B-CU Hosts Accounting Careers and Awareness Program Residency Week for High School Students from June 23-28, 2019

B-CU will host the Accounting Careers and Awareness Program (ACAP) Residency Week June 23 –28, 2019. for Florida minority high school students that will be juniors or seniors by fall 2019, with a minimum unweighted GPA of 3.2. ACAP Residency Week is a one-week motivational and educational program held annually to introduce students to accounting, finance, economics, and management through a customized curriculum involving guest lecturers from the business community. Students will live on campus each night of the camp. 

The ACAP Residency Week prepares students to pursue higher education and exposes them to the college application process, FAFSA, and scholarships; informs students about the career opportunities available in accounting, finance, and business; teaches skill sets relevant to the field of business — including interview skills, resume building, dining etiquette; and connects students with business professionals and mentors. 

Deadline for applicants is Friday, May 3, 2019. Selections will be made by Friday, May 10, 2019. Consideration will be given to those who are actively involved in campus and community service.
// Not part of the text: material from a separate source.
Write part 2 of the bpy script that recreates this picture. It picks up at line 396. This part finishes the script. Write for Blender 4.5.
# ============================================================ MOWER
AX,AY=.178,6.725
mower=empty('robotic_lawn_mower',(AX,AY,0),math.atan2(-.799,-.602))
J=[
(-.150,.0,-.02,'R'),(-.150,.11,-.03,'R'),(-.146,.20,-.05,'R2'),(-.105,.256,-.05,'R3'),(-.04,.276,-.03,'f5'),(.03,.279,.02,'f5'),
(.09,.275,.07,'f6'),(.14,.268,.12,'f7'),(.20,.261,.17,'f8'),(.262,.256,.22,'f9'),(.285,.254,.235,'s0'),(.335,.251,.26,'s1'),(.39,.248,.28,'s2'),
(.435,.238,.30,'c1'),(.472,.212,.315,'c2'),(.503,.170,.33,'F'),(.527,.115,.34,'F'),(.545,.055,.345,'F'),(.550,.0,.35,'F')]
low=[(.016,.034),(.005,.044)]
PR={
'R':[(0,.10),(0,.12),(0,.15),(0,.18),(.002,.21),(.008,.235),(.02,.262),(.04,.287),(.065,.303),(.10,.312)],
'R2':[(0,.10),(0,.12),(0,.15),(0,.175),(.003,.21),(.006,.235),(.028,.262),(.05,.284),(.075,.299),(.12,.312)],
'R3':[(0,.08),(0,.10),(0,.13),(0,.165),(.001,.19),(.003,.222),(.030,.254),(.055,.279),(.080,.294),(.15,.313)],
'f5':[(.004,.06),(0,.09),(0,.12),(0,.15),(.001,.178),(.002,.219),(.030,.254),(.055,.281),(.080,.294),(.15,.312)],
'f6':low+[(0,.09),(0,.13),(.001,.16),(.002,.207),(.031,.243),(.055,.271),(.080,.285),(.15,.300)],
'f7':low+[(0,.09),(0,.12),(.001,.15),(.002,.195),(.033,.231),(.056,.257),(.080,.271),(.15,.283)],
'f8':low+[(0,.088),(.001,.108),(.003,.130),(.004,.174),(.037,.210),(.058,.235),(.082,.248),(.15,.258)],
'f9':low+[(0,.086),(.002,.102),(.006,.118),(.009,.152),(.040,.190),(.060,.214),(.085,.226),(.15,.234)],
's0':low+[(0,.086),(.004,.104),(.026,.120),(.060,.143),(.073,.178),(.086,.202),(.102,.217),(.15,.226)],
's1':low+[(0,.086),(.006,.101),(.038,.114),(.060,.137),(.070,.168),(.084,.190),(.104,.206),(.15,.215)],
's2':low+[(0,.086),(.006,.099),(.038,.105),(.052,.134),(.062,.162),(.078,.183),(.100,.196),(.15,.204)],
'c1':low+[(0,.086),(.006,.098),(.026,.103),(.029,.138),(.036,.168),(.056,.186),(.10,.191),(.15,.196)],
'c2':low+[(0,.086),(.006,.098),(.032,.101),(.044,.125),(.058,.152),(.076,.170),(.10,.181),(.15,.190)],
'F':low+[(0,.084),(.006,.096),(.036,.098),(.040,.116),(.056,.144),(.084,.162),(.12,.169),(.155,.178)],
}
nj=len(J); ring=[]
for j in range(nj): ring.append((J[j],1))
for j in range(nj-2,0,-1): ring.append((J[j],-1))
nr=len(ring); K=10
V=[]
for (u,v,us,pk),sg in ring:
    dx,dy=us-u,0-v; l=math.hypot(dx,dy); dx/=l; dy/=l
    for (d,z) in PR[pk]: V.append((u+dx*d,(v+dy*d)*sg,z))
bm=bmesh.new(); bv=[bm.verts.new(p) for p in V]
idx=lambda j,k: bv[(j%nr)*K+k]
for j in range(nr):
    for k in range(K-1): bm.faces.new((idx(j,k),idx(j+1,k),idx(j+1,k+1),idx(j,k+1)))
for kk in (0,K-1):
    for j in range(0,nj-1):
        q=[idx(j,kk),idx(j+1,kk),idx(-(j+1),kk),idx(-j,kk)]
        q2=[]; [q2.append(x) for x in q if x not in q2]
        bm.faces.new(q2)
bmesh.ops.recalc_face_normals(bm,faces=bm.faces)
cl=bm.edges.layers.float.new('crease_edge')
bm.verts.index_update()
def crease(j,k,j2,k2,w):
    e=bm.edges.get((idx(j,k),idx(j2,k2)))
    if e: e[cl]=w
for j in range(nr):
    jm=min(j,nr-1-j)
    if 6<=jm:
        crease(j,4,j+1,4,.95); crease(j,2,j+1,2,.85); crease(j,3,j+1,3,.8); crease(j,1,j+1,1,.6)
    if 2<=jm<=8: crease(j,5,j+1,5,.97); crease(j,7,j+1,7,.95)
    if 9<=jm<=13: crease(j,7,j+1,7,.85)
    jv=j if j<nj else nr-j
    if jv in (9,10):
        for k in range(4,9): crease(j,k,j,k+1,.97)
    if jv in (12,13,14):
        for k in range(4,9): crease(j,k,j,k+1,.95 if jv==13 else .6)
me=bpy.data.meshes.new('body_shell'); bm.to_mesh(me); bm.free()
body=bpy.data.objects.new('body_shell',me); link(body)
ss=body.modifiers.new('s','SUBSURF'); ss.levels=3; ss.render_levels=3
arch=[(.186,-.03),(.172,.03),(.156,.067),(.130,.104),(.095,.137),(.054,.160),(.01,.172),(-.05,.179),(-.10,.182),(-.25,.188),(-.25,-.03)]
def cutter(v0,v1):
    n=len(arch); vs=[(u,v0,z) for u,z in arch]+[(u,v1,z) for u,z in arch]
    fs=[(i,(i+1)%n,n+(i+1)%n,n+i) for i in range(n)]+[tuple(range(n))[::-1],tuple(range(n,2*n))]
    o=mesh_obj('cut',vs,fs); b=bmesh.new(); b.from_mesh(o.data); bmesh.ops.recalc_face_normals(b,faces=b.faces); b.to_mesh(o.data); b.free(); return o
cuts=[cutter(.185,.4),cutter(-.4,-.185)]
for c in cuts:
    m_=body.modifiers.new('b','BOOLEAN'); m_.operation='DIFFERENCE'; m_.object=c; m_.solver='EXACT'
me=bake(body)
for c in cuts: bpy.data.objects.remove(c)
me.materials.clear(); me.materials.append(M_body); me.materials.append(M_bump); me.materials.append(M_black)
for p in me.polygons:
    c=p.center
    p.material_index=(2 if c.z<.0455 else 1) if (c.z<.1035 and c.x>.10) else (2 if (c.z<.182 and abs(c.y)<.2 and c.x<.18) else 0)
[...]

There will be a $25.00 registration fee for students who are accepted into the program. 

A mandatory conference call for selected students and their parents will be held on Monday, May 20, 2019, at 3 p.m. 

For more information and to receive an application, please contact Johnny Johnson, johnsonj@cookman.edu or (386) 481-2824. 

What is ACAP?

The Accounting Careers and Awareness Program (ACAP) is a nonprofit organization.  ACAP was developed in 1980, when Mel Minnis and Ron Leveret became concerned about the small proportion of minorities entering the accounting field. After recognizing that preparation for a business career should begin during a student’s high school years, they decided to design a pilot program that would encourage minority students to take the college preparatory courses they would need to major in accounting and other fields of business.  This idea has now spread to 23 other National Association of Black Accountants, Inc. (NABA) chapters across the US.